Andleman to buy WWZN?

Kevin Vahey kvahey@tmail.com
Wed Jul 7 13:47:47 EDT 2004


I wouldn't either but I'm not Eddie.

I suspect ESPN has an out with WEEI if another station would clear more 
programming (Dan Patrick?)

Andelman isn't stupid, but his ego maybe talking here.





On Wed, 7 Jul 2004 12:28pm, Sean Smyth wrote:
> Kevin writes:
>>  Paul Allen may want 20M but 10 is probably what it is worth.
>
> Absolutely not. A station slammed by interference at night, a
> less-than-stellar night pattern, a hideous lease, a high power bill and 
> no
> ratings?
>
> $10 million?
>
> I wouldn't buy it for $1 million out of bankruptcy.
>
>>  If Eddie did buy it his first move should be to become ESPN
>>  radio. SNR
>>  has been a disaster in every major market,
>
> WEEI has the ESPN affiliation locked in for a while, I reckon.
>
>>  WWZN has no listeners.

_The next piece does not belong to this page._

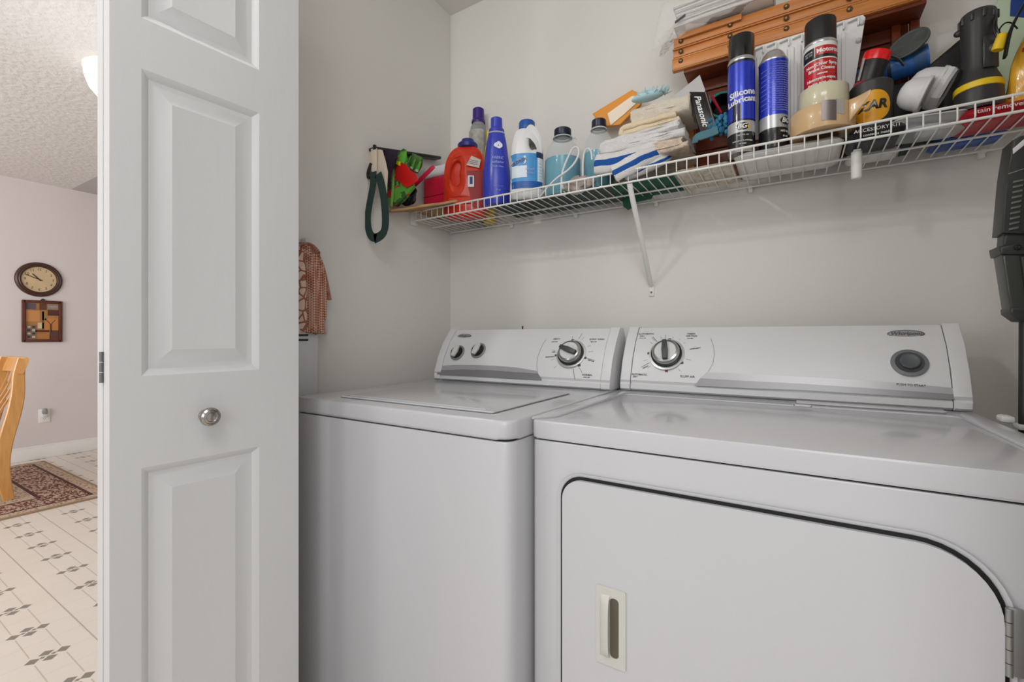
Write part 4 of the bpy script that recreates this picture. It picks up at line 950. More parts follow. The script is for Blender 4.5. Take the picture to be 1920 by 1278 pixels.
# can 2
X, Y, rz, kx, kz = spot(1450, 1.315); r = 28*kx; Ht = H+(630-97)*kz-zb
t2 = can('spray_can', 'capless blue and silver spray can with lines of small print', 1450, 1.315, r, zb, [])
MB().lathe([(0, .0), (r*.95, .0), (r, .004), (r, .050)], 40).build('can_body', M_cb, t2)
MB().lathe([(r, .050), (r, .082)], 40).build('label', mat('label_silver', (184, 186, 188), .3, .4), t2)
MB().lathe([(r, .082), (r, Ht-.034)], 40).build('label', M_cbl, t2)
MB().lathe([(r, Ht-.034), (r*1.02, Ht-.032), (r*1.0, Ht-.029), (r*.93, Ht-.027), (r*.74, Ht-.012), (r*.55, Ht-.004), (r*.35, Ht-.001), (r*.33, Ht-.004), (0, Ht-.004)], 40).build('dome', M_tin, t2)
MB().lathe([(.0016, Ht-.004), (.0016, Ht+.008), (0, Ht+.008)], 12).build('valve_stem', M_plastic_w, t2)
M_fine = mat('fine_print', (150, 158, 216), .5)
b = MB()
for i in range(9): patch_round(b, T(), r, -.95, -.12, Ht-.058-i*.0118, Ht-.0572-i*.0118, None, 8, .0006, tilt=.003)
for i in range(22): write_round(b, random.choice(['directions use spray only', 'shake well before use do', 'caution contents under pr', 'keep away from heat flame']), .0042, T(), r, Ht-.043-i*.0056, M_fine, a=.60)
b.build('fine_print', M_fine, t2); bg(t2, r, .95, .066, .026)
b = MB(); write_round(b, 'NET WT', .007, T(), r, .040, M_ptxt, a=.9); write_round(b, '13 OZ', .006, T(), r, .028, M_ptxt, a=.9); b.build('lettering', None, t2)
# tape rolls
def ringroll(name, label, px, Y, z, ro, ri, h, m, mc):
    X, Y, rz, kx, kz = spot(px, Y); t = thing(name, label, 'tape', (X, Y, z), rz)
    MB().lathe([(ri+.003, 0), (ro-.0005, 0), (ro, .0008), (ro, h-.0008), (ro-.0005, h), (ri+.003, h)], 56).build('tape_roll', m, t, ang=50)
    MB().lathe([(ri, .0005), (ri+.003, .0005), (ri+.003, h-.0005), (ri, h-.0005), (ri, .0005)], 40).build('core', mc, t); return t
M_card = mat('cardboard_core', (150, 118, 84), .8)
YTp = 1.280; X, Y, rz, kx, kz = spot(1540, YTp)
zl = zb+.004
tan = ringroll('packing_tape', 'roll of tan packing tape beneath the clear tape roll', 1541, YTp, zb+.004, .0640, .030, .053, mat('tan_tape', (206, 172, 128), .28, coat=.2), M_card)
zc_ = zb+.0575
clr = ringroll('packing_tape', 'roll of clear yellowish packing tape under the red spray can', 1543, YTp+.003, zc_, .0495, .0360, .051, mat('clear_tape', (206, 200, 172), .2, coat=.3), M_card)
b = MB(); patch_round(b, T(), .0641, -.02, .42, .010, .055, None, 10, .0008, tilt=-.01); b.build('foil_sticker', mat('foil_grey', (118, 108, 106), .3, .5), tan)
b = MB(); patch_round(b, T(), .0641, .40, .70, .022, .054, None, 10, .0006, tilt=-.01); b.build('foil_sticker', mat('foil_pale', (190, 188, 180), .2, .5), tan)
# tail of the tan tape sticking out
tl = [(.0655*sin(q), -.0655*cos(q)) for q in (.85, 1.0)]
b = MB(); b.surf(lambda u, v: Vector((.049+u*.036, -.046-u*.020+.003*sin(u*3), .003+.048*v*(1-u*.80)+u*.042)), 8, 3); b.build('tape_tail', MATS['tan_tape'], tan, solid=.0005)
# can 3: brake cleaner inside the rolls
X, Y, rz, kx, kz = spot(1537, YTp+.003); r = .0325; z3 = zc_; Ht = H+(630-42)*spot(1537, YTp)[4]-z3
t3 = can('spray_can', 'red and white spray can with matte black cap standing in the tape rolls', 1538, YTp+.003, r, z3+.0005, [])
MB().lathe([(0, 0), (r*.95, 0), (r, .004), (r, Ht-.062)], 44).build('can_body', mat('can_red', (190, 24, 30), .3, coat=.3), t3)
MB().lathe([(r, Ht-.062), (r*1.03, Ht-.060), (r*1.03, Ht-.057), (r*.98, Ht-.054)], 40).build('shoulder_ring', M_tin, t3)
MB().lathe([(r*.97, Ht-.055), (r*.955, Ht-.002), (r*.93, Ht), (0, Ht)], 40).build('cap', mat('cap_matte_black', (30, 30, 30), .45), t3)
b = MB(); patch_round(b, T(), r, -1.5, 1.5, Ht-.071, Ht-.062, None, 20, .0004); patch_round(b, T(), r, -1.5, 1.5, Ht-.101, Ht-.098, None, 20, .0008); patch_round(b, T(), r, -.34, -.30, Ht-.094, Ht-.070, None, 4, .0010); b.build('label_band', mat('label_white', (226, 226, 222), .4), t3)
b = MB(); patch_round(b, T(), r, -1.5, -.34, Ht-.092, Ht-.071, None, 12, .0008); patch_round(b, T(), r, -1.5, 1.5, Ht-.098, Ht-.0905, None, 20, .0006); b.build('label_band', M_cb, t3)
b = MB(); write_round(b, 'MOTOR', .0052, T(), r, Ht-.079, M_ptxt, a=-.75); write_round(b, 'OIL CO', .0052, T(), r, Ht-.085, M_ptxt, a=-.75)
write_round(b, 'Motorcraft', .0135, T(), r, Ht-.081, M_ptxt, a=.70, tilt=.03, bold=.0004)
for i, (sx, s_) in enumerate((('Non-Chlor Spray', .0098), ('Brake Cleaner', .0098), ('nettoyant', .005), ('Nettoyant-vapor.', .0090), ('freins non chlor', .0090))): write_round(b, sx, s_, T(), r, Ht-.112-i*.0108, M_ptxt, a=.12, tilt=.03, bold=.0002)
b.build('lettering', None, t3)

# white ribbed tray standing behind the cans
ty = 1.356; V = [PY(px, py, ty) for px, py in ((1416, 88), (1500, 63), (1618, 27), (1623, 32), (1590, 236), (1416, 262))]
V = [Vector((v.x, v.y, max(v.z, DK+.034))) for v in V]
t = thing('ribbed_tray', 'white plastic tray with notched rim standing behind the spray cans', 'tray', (V[4].x-.08, ty, V[4].z))
il = t.location; TM = frame((0, 0, 0), (1, 0, 0), (0, 0, 1))
M_tray = mat('tray_white', (234, 234, 232), .4)
MB().prism([(v.x-il.x, v.z-il.z) for v in V], .006, TM @ T(0, 0, -.006), bev=.0015).build('tray_panel', M_tray, t)
b = MB(); n_r = 15; a0, a1 = V[0]-il, V[2]-il
for i in range(n_r):
    u = (i+.5)/n_r; x = a0.x+(a1.x-a0.x)*u; zt2 = a0.z+(a1.z-a0.z)*u-.030; zb2 = .010
    if x < (V[3]-il).x-.028: b.box((x, -.0025, (zt2+zb2)/2), (.009, .005, zt2-zb2), .002)
b.build('ribs', M_tray, t)
b = MB()
for i in range(n_r//2+1):
    u = i/(n_r//2+1)+.04; x = a0.x+(a1.x-a0.x)*u; zt2 = a0.z+(a1.z-a0.z)*u-.008
    b.box((x, -.004, zt2), (.021, .008, .0045), .0012, fn=lambda q: Vector((q.x, q.y, q.z+q.x*.2))).box((x+.010, -.004, zt2-.008), (.0035, .008, .018), .001)
b.build('rim_notches', M_tray, t)
for z in (V[2].z-il.z-.02, V[2].z-il.z-.06): MB().ball(((V[3]-il).x-.004-(V[2].z-il.z-z)*.16, -.002, z), .006, (1, 1, 1)).build('side_lug', M_plastic_w, t)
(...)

Even the mighty 740 has a  token rating.
>
> I wouldn't be surprised if WWZN has an OK listenership in the 
> 20-something
> set (especially with Rusillo and Pepe afternoons), they just may not be
> getting diaries in their hands, or that set may not care about filling 
> out
> diaries.
>
>>  He also could try Air America assuming they stay afloat.
>
> What someone buying the station SHOULD do:
> * Try to arrange a cross-sell agreement with either GM or Clear Channel 
> --
> Clear Channel may go for it, especially if somehow they can get an 
> agreement
> to put Fox Sports Radio and clear Jim Rome in the market.
> * Promote the hell out of it, besides doing "Sausage Guy" vans.
> * Do something out of the box.
>
> Sadly, I think Eddie may be dragging down the station's on-air product 
> at
> this point, not pulling it up, although his show (what I've listened to 
> it)
> has been better lately.
>
> If he was smart, he'd bring the Huddle guys back to anchor afternoon 
> drive.
> Jim and Mark both have to be near retirement age, if not there, so 
> their
> afternoons could well be free -- but one has to wonder how they'd work 
> after
> not working together for years. It would at least give them a 
> short-term
> boost.
>
> Has anyone ever successfully turned what was a dog AM station in a 
> major
> market for 10 years or more back into a ratings performer? WJIB is the 
> only
> one I can think of at the moment.
>
> The only thing sports-wise that could draw listeners to that frequency
> long-term is the Red Sox. How they would fill up 16 hours/day with 
> local
> programming would be the main issue.